Chinese Foreign Minister Yang Jiechi held talks with his British counterpart David Miliband in Beijing on Thursday, reaching a broad consensus on advancing bilateral and international cooperation.
Calling bilateral ties "better than ever", Yang said China-Britain relations were facing new opportunities. The two sides should work together to implement the agreements reached between the two leaders and deepen mutually beneficial cooperation.
Yang said the talks with Miliband were "constructive" and "productive". The two sides agreed to continue to maintain high-level exchange of visits, further promote political mutual trust, continue to conduct dialogue on human rights and other areas.
The two countries also pledged to increase trade and the scale of mutual investment, strengthen cooperation on finance, education, science and technology, culture and the Olympics and boost youth exchanges, Yang said.
Hailing the remarkable achievements made in China, Miliband expressed the wish to conduct more cooperation and exchanges with China.
He backed the Beijing Olympics, saying the games should not be used to pressure Beijing over its human rights record, and a successful Olympics accorded with the interests of Britain and the world at large.
"We believe that the Olympics are an opportunity to celebrate the progress that has been achieved in China," he told reporters after the talks with Yang.
"From our point of view, engagement, not isolation, is the right way forward," he said.
Yang and Miliband agreed that the two countries would work closely on major international and regional issues with regard to enhancing the UN's role in peacekeeping and reconstruction, promoting more effective non-proliferation and substantial international efforts on reducing carbon emissions.
The two sides would promote China-EU cooperation and jointly face the challenges and opportunities of globalization and early realization of the UN Millennium Development Goals.
In the talks that also covered Darfur, the Iranian nuclear issue and dialogue between developed and developing countries, the two ministers decided to hold bilateral high-level African talks later in the year.
In response to questions of democracy in China, Yang said people in China enjoyed extensive freedom of speech.
"No one will get arrested because he has said human rights were more important than the Olympic Games.
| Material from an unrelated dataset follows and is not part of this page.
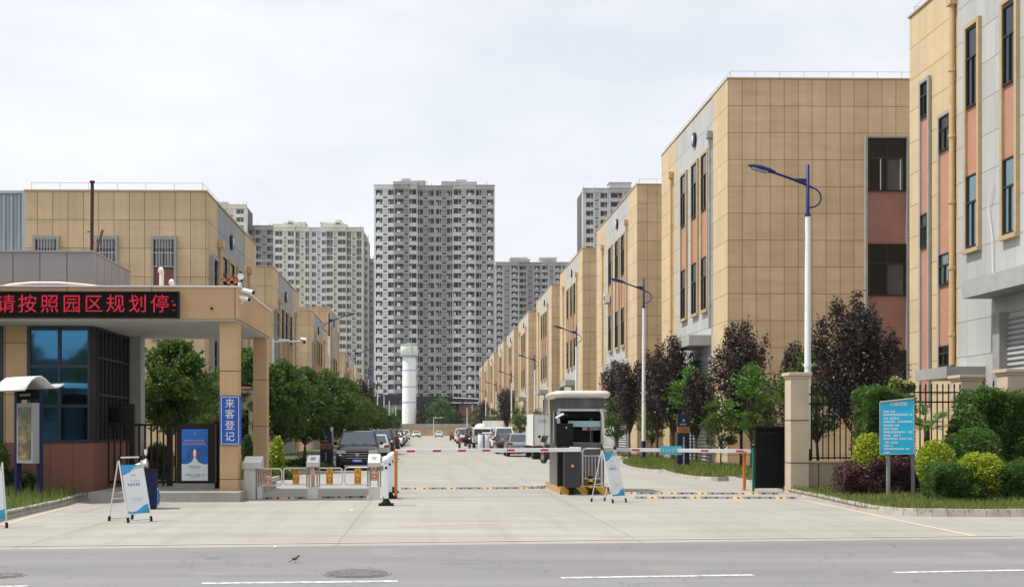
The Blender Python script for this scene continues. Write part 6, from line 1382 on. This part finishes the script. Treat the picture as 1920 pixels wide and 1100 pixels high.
def car(label, x, y, rz, kind='sedan', colr='white', name='parked_car', cat='car', group='cars parked along the street', plate='陕A'):
    """nose points to -y before rotation"""
    Ln, W, H, hood, belt, gh = {'sedan': (4.6,1.78,1.46,.95,.95,(1.25,2.0,3.55,4.25)), 'suv': (4.8,1.92,1.76,1.12,1.12,(1.15,1.75,4.1,4.65)), 'hatch': (4.3,1.78,1.5,.98,.96,(1.1,1.8,3.65,4.15)), 'van': (4.9,1.75,1.95,1.15,1.15,(.45,1.05,4.6,4.85))}[kind]
    root = empty(name, label, cat, (x,y,0), rz, group); P_ = PT[colr]; hw = W/2; y0 = -Ln/2
    # lower body: loft of rounded cross sections
    tail = belt+.06 if kind != 'sedan' else belt+.03
    sts = [(0,.42,.62,.78),(.06,.3,.72,.9),(.35,.24,hood-.16,.985),(.9,.22,hood-.03,1),(gh[0],.22,belt+.01,1),(Ln*.5,.22,belt+.03,1),(gh[3]-.1,.22,tail,1),(Ln-.3,.24,tail-.02,.99),(Ln-.06,.32,tail-.1,.93),(Ln,.42,tail-.28,.86)]
    rings = []; nseg = 16
    for (s_, zb_, zt_, k) in sts:
        zc, hz = (zb_+zt_)/2, (zt_-zb_)/2; rg = []
        for i in range(nseg):
            a = 2*math.pi*i/nseg + math.pi/nseg; ca, sa = math.cos(a), math.sin(a); e = .38
            rg.append((math.copysign(abs(ca)**e, ca)*hw*k, y0+s_, zc+math.copysign(abs(sa)**e, sa)*hz))
        rings.append(rg)
    mb = MB(); mb.sm = True; mb.add([v for r_ in rings for v in r_], [(i*nseg+k,i*nseg+(k+1)%nseg,(i+1)*nseg+(k+1)%nseg,(i+1)*nseg+k) for i in range(len(sts)-1) for k in range(nseg)])
    mb.add(rings[0], [tuple(range(nseg))]); mb.add(rings[-1], [tuple(range(nseg))])
    # greenhouse shell
    b0, r0, r1, b1 = [y0+v for v in gh]; rw = hw*.76; bw = hw*.93; zb_, zt_ = belt-.03, H
    def ghp(y, z_, w_): return [(-w_,y,z_),(w_,y,z_)]
    v = [(-bw,b0,zb_),(bw,b0,zb_),(-rw,r0,zt_-.05),(rw,r0,zt_-.05),(-rw*.94,r0+.25,zt_),(rw*.94,r0+.25,zt_),(-rw*.94,r1-.2,zt_-.01),(rw*.94,r1-.2,zt_-.01),(-rw,r1,zt_-.06),(rw,r1,zt_-.06),(-bw,b1,zb_),(bw,b1,zb_)]
    mb.sm = False; mb.add(v, [(0,1,3,2),(2,3,5,4),(4,5,7,6),(6,7,9,8),(8,9,11,10),(0,2,4,6,8,10),(1,11,9,7,5,3)])
    mb.build('body', P_, root, world=False, fix=True)
    def lerp(a_, c_, t_): return Vector(a_)*(1-t_)+Vector(c_)*t_
    def pane(name, A_, B_, C_, D_, m0=.07, n=(0,-1,.5), m=None):  # inset quad pushed along n
        n = Vector(n).normalized()*.012; A_,B_,C_,D_ = map(Vector,(A_,B_,C_,D_)); c_ = (A_+B_+C_+D_)/4
        q = [p + (c_-p)*m0 + n for p in (A_,B_,C_,D_)]; MB().quad(*q).build(name, m or M['carglass'], root, world=False, fix=False)
    pane('windscreen', v[0], v[1], v[3], v[2], .1, (0,-1,1)); pane('rear_window', v[11], v[10], v[8], v[9], .12, (0,1,.8))
    for s_, ia, ib, ic, id_ in ((-1,0,2,8,10),(1,1,3,9,11)):
        A_, B_, C_, D_ = map(Vector, (v[ia], v[ib], v[ic], v[id_])); mid = .5
        m1, m2 = A_*(1-mid)+D_*mid, B_*(1-mid)+C_*mid
        pane('side_window', A_, B_, m2, m1, .09, (s_,0,.25)); pane('side_window', m1, m2, C_, D_, .09, (s_,0,.25))
    for yy in (y0+.85, y0+Ln-.85):
        for s_ in (-1,1):
            r = .33 if kind != 'suv' else .37; wh = MB().tube([(s_*(hw-.2),yy,r),(s_*(hw+.005),yy,r)], r, 20).build('wheel', M['tyre'], root, world=False)
            MB().tube([(s_*(hw-.02),yy,r),(s_*(hw+.015),yy,r)], r*.62, 16).build('rim', M['rim'], wh, world=False)
            MB().tube([(s_*(hw-.16),yy,r+.02),(s_*(hw-.005),yy,r+.02)], r*1.16, 20).build('wheel_arch', M['black'], root, world=False)
    for s_ in (-1,1):
        MB().obox((s_*hw*.74, y0+.12, hood-.3), (1,-s_*-.35,0), (s_*.35,1,0), (0,0,1), .2, .08, .075).build('headlight', M['headlamp'], root, world=False, bevel=.02)
        MB().obox((s_*hw*.8, y0+Ln-.08, tail-.2), (1,-s_*.3,0), (s_*.3,1,0), (0,0,1), .15, .07, .07 if kind != 'van' else .16).build('tail_light', M['tail'], root, world=False, bevel=.015)
        MB().sphere((s_*(hw+.09), b0+.35, belt+.08), .1, 10, 6, (1,.6,.75)).tube([(s_*(hw-.08),b0+.4,belt+.0),(s_*(hw+.06),b0+.36,belt+.05)], .025, 5).build('mirror', P_ if colr != 'black' else M['black'], root, world=False)
    g = MB(); gz0, gz1 = .52, hood-.22
    g.box(-hw*.5,hw*.5,y0-.012,y0+.1,gz0,gz1); gr = g.build('grille', M['black'], root, world=False)
    g = MB()
    for k in range(4): zz_ = gz0+.04+(gz1-gz0-.06)*k/3; g.box(-hw*.48,hw*.48,y0-.022,y0-.0125,zz_-.012,zz_+.012)
    g.disc((0,y0-.03,(gz0+gz1)/2),(0,1,0),.085,.02,16); g.build('chrome_bars', M['chrome'], gr, world=False)
    MB().box(-hw*.86,hw*.86,y0-.006,y0+.15,.24,.4).build('lower_grille', M['black'], root, world=False, bevel=.01)
    MB().box(-hw*.85,hw*.85,y0+Ln-.15,y0+Ln+.01,.26,.42).build('rear_bumper_trim', M['black'], root, world=False, bevel=.01)
    for yy, sg, nm, zp in ((y0-.03,-1,'front_plate',.44),(y0+Ln+.012,1,'rear_plate',.62 if kind != 'sedan' else .6)):
        pl3 = MB().box(-.22,.22,min(yy,yy+sg*.012),max(yy,yy+sg*.012),zp-.07,zp+.07).build(nm, M['plate_blue'], root, world=False)
        mb = MB(); 
        for k in range(6): mb.box(-.17+k*.062,-.135+k*.062,(yy+sg*.012)-.002,(yy+sg*.012)+.002,zp-.035,zp+.035)
        mb.build('plate_lettering', M['white'], pl3, world=False)
    if kind == 'suv':
        mb = MB()
        for s_ in (-1,1): mb.tube([(s_*rw*.93,r0+.2,H+.0),(s_*rw*.93,r0+.3,H+.06),(s_*rw*.93,r1-.4,H+.06),(s_*rw*.93,r1-.2,H)], .025, 6)
        mb.build('roof_rails', M['steel'], root, world=False)
    mb = MB(); mb.tube([(-.02,b0-.02,belt+.02),(-.45,b0+.12,belt+.08)], .008, 4).tube([(.5,b0-.02,belt+.02),(.05,b0+.12,belt+.08)], .008, 4); mb.build('wipers', M['black'], root, world=False)
    return root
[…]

This is impossible," he said.
He said China, like many other countries, needed to further improve human rights and conduct dialogues with other countries on the issue on the basis of equality and mutual respect.
Yang stressed Beijing's constructive role in Darfur, highlighting its quick dispatch of peacekeepers and development assistance to Sudan, and the appointment of a special representative on Darfur.
But he warned outsiders had limited influence with the government there.
"Of course, Darfur in essence is a Sudan issue and an African issue. Neither China nor Britain is a direct partner so we should respect the views of other partners," Yang said.
Beijing was Miliband's last leg of his first official visit to China starting on February 24 from Hong Kong. He met with Chinese Premier Wen Jiabao Thursday afternoon, and will deliver a speech at prestigious Peking University on Friday.
His six-day China trip also took him to Shanghai, a financial hub in the east and Chongqing, a city in southwest China.